### GIVEN PROBLEM
In exact form, please repeat the records from their opening line down to the line with "COL = sc.collection", including that line.

### Stored records
══════════════════════════════

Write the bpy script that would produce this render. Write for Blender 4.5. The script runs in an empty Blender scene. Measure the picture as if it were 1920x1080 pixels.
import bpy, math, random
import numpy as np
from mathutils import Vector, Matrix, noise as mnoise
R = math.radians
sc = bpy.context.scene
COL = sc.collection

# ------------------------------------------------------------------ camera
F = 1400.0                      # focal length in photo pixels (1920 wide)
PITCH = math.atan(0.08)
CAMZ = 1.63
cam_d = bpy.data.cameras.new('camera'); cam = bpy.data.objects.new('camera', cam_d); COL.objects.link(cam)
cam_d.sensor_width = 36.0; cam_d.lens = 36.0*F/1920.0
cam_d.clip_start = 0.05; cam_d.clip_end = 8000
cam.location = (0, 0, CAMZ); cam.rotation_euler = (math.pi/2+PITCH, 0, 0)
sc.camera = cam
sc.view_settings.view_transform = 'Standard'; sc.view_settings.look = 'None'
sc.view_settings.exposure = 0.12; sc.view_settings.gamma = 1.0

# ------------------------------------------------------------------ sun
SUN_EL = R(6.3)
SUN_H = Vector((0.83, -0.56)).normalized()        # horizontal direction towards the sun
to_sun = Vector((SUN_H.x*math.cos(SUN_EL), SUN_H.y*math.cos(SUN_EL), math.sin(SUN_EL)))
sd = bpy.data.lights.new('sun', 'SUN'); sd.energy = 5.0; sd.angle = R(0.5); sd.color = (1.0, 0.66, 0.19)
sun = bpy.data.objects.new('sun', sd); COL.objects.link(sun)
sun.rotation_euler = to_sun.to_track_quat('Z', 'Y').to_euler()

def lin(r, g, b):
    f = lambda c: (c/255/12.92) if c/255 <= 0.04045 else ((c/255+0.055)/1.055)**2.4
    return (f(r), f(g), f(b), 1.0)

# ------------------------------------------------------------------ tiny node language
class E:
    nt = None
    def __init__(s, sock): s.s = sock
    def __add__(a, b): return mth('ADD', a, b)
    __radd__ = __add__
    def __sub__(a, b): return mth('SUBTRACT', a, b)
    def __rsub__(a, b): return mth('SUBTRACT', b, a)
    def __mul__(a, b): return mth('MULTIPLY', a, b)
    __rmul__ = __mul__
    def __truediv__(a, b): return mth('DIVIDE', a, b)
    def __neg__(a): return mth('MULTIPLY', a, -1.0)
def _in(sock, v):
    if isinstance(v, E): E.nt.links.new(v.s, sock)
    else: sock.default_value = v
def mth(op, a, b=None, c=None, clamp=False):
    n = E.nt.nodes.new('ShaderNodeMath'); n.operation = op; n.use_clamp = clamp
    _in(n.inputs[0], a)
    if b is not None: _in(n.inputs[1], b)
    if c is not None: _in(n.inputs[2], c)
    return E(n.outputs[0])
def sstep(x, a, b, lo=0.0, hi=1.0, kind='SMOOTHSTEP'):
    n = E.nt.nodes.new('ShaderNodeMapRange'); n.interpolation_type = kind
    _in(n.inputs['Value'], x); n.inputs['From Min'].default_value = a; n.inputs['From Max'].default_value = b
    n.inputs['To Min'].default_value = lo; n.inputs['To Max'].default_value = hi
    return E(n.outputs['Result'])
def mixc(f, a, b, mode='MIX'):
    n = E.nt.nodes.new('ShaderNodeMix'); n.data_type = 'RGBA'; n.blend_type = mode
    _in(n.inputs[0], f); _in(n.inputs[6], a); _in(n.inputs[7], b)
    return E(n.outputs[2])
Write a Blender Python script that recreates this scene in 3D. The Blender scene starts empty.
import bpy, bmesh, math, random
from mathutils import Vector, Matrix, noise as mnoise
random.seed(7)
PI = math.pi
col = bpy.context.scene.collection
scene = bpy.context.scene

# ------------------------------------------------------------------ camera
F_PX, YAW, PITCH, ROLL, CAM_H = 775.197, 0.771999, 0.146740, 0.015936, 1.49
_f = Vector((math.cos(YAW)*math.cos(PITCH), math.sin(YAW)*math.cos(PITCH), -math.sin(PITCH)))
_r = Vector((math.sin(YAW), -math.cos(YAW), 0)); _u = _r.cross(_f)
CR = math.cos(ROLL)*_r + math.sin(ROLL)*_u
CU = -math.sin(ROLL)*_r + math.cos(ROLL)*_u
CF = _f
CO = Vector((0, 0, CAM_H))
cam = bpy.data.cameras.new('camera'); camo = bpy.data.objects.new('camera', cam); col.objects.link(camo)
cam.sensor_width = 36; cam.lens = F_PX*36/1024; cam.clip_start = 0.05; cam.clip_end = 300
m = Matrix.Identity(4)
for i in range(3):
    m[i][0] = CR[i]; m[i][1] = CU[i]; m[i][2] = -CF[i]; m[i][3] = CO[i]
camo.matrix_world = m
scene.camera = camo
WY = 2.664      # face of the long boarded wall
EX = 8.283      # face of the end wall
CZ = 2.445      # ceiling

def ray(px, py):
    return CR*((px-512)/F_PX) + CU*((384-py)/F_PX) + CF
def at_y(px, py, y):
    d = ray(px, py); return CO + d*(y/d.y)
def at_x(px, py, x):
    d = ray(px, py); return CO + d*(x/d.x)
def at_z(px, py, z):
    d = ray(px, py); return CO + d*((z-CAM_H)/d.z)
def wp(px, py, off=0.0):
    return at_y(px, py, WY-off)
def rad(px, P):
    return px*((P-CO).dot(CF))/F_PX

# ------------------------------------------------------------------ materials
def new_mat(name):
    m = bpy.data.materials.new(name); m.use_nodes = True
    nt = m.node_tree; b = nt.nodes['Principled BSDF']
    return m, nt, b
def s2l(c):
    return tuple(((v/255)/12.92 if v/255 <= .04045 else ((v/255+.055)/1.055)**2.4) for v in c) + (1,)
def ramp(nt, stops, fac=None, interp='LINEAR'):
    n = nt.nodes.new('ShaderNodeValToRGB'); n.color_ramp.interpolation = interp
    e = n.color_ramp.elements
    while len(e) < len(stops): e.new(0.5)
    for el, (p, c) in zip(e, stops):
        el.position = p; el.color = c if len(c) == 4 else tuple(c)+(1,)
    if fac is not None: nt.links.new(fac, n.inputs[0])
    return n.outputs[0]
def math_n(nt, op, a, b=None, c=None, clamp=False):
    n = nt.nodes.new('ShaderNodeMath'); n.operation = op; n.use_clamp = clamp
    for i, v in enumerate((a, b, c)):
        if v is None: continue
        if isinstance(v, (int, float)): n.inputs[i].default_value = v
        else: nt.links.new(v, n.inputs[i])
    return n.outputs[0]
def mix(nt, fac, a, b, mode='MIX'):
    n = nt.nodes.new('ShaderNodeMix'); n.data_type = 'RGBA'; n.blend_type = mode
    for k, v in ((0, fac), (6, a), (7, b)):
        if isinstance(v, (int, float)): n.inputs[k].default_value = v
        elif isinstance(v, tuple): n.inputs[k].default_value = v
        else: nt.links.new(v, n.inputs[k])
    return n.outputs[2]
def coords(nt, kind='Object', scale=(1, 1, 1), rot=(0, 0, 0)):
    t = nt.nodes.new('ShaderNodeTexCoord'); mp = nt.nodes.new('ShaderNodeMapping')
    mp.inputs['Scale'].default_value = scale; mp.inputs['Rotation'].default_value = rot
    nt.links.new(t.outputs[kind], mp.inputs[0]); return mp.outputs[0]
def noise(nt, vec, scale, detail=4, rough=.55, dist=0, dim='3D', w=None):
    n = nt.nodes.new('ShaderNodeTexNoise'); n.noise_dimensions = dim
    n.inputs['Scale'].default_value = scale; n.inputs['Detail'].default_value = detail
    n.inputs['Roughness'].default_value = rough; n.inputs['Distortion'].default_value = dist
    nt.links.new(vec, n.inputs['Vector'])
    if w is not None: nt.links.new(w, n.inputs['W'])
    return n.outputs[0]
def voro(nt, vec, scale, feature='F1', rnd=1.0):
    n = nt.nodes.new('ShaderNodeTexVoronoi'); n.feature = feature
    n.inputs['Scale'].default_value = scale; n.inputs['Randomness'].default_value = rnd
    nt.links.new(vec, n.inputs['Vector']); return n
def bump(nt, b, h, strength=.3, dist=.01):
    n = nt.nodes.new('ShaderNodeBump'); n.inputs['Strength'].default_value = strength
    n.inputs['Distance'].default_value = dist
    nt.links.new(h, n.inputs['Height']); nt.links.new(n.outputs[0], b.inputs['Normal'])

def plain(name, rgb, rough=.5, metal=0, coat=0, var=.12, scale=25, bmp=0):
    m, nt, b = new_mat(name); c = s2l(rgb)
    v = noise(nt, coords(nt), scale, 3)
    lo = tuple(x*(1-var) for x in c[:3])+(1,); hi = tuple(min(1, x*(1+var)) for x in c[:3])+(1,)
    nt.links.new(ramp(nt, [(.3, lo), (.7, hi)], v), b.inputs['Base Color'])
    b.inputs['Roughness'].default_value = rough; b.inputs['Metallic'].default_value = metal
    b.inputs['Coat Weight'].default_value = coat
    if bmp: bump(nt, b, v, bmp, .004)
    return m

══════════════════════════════

### THE COMPLETED TASK
Write the bpy script that would produce this render. Write for Blender 4.5. The script runs in an empty Blender scene. Measure the picture as if it were 1920x1080 pixels.
import bpy, math, random
import numpy as np
from mathutils import Vector, Matrix, noise as mnoise
R = math.radians
sc = bpy.context.scene
COL = sc.collection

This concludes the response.